A ideia foi quase sempre ter Kostic bem aberto – o mesmo que faz na Juventus –, explorando o jogo interior de Tadic, solto para andar por onde quis. Depois, bastava servir as duas “bestas” que estão na frente: Mitrovic e Vlahovic, ambos fortes a jogar de costas para a baliza e a finalizar, quer pelo ar, quer pelo chão.

E quem tem um ataque destes arrisca-se a que tudo funcione. O primeiro golo teve precisamente criação de Tadic em zona interior, com exploração da largura de Kostic, que serviu a finalização “à ponta-de-lança” de Vlahovic. E esta já tinha sido uma segunda tentativa depois de um lance de Tadic finalizado por Vlahovic de cabeça, mas com defesa de Nyland.

Depois, numa transição, foi a vez de Mitrovic dizer que também sabe fazer umas coisas. O avançado do Fulham continua a mostrar que está a fazer uma carreira bem abaixo do que poderia fazer e “matou” um contra-ataque com uma finalização de grande classe.

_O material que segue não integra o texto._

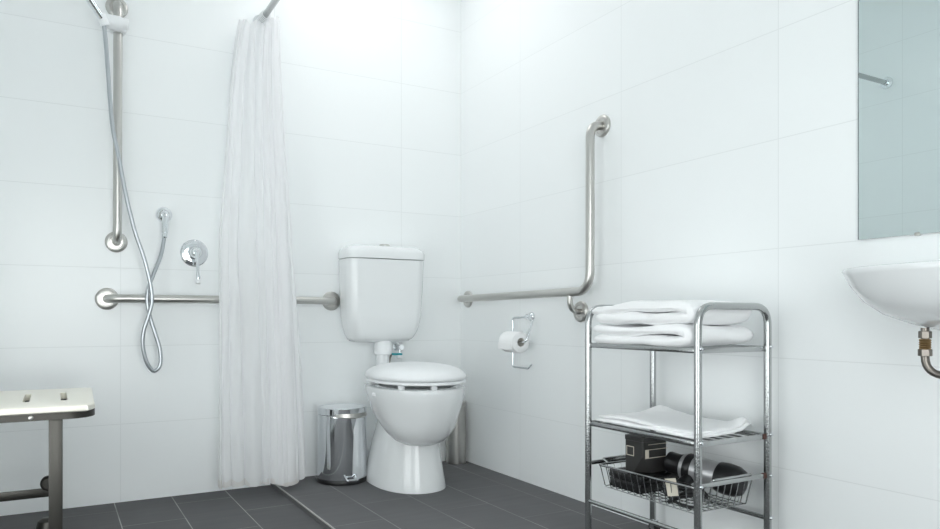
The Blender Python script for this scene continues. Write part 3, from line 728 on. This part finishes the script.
part('slot_shade', 'rubber', sf, lambda b: box(b, SX0 + .02, SX1 - .03, SY0 + .06, SY1 - .06, .4515, .4585))  # added black sheet, stands for the shade seen through the slots
part('screw', 'steel', sf, lambda b: lathe(b, [(.006, 0), (.006, .002), (.003, .004)], (-1.80, SY0 + .0225, .449), (0, -1, 0), 12))
LXc = -1.743
for y in (SY0 + .045, SY1 - .055):
    lg = part('leg', 'steel_dark', t, lambda b: box(b, LXc - .0165, LXc + .0165, y - .011, y + .011, .02, FZ0 + .004, .002, 2))
    part('foot', 'steel_dark', lg, lambda b: lathe(b, [(.034, 0), (.036, .004), (.035, .045), (.028, .068), (.016, .076)], (LXc - .022, y, .001), (0, 0, 1), 24))
part('brace', 'steel_dark', t, lambda b: box(b, SX0, LXc - .012, SY1 - .068, SY1 - .060, .146, .174, .002, 2))
part('hinge_knob', 'steel_dark', t, lambda b: lathe(b, [(.012, 0), (.022, .002), (.023, .016), (.017, .022)], (LXc - .020, SY1 - .068, .192), (0, -1, 0), 28))
part('wall_plate', 'steel_dark', t, lambda b: box(b, XL, SX0, SY0 + .06, SY1 - .05, .10, SZ - .015, .003, 2))

# ------------------------------------------------------------------ camera and view
cd = bpy.data.cameras.new('camera'); cam = bpy.data.objects.new('camera', cd); COL.objects.link(cam)
cam.location = (-1.7447, -2.9139, .7129); cam.rotation_euler = (PI / 2, 0, -math.radians(28.251))
cd.sensor_width = 36; cd.lens = 695.3 / 940 * 36
cd.shift_x = (470 - 428.575) / 940; cd.shift_y = (316.71 - 264.5) / 940
cd.clip_start = .02
SC.camera = cam
w = bpy.data.worlds.new('world'); SC.world = w; w.use_nodes = True
w.node_tree.nodes['Background'].inputs[0].default_value = (.8, .85, .9, 1); w.node_tree.nodes['Background'].inputs[1].default_value = .3
SC.cycles.max_bounces = 20; SC.cycles.diffuse_bounces = 16; SC.cycles.glossy_bounces = 8
vs = SC.view_settings
SC.display_settings.display_device = 'sRGB'
vs.view_transform = 'Standard'; vs.look = 'None'; vs.gamma = 1; vs.use_curve_mapping = False; vs.exposure = 0.2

Sendo certo que um 3x5x2 com este tipo de jogadores em campo poderá ser um “suicídio” frente a equipas mais dotadas do que a norueguesa – embora Haaland e companhia mostrem já estar num patamar bem mais alto do que era habitual –, o certo é que a Sérvia será sempre, pelo menos no plano ofensivo, uma equipa capaz de destruir qualquer defesa.

E sê-lo-á mais ainda enquanto existir Tadic. O capitão da Sérvia voltou a mostrar um talento acima dos demais e, tal como Mitrovic – e tantos outros sérvios condenados a sinas semelhantes –, parece estar a ter uma carreira abaixo do que poderia ter sido.

O criativo do Ajax é, aos 33 anos, um jogador mais “refinado” e inteligente do que nunca, mantendo o talento no pé esquerdo – e mostra-o pela esquerda, pela direita, pelo centro, entre linhas, em apoios frontais ou na definição.

E, a talhe de foice, importa acrescentar que tudo isto foi feito sem a presença de Milinkovic-Savic e sem a titularidade de Luka Jovic. Por fim, nota para um detalhe relevante: Erling Haaland foi praticamente irrelevante neste jogo. E também isto é notícia.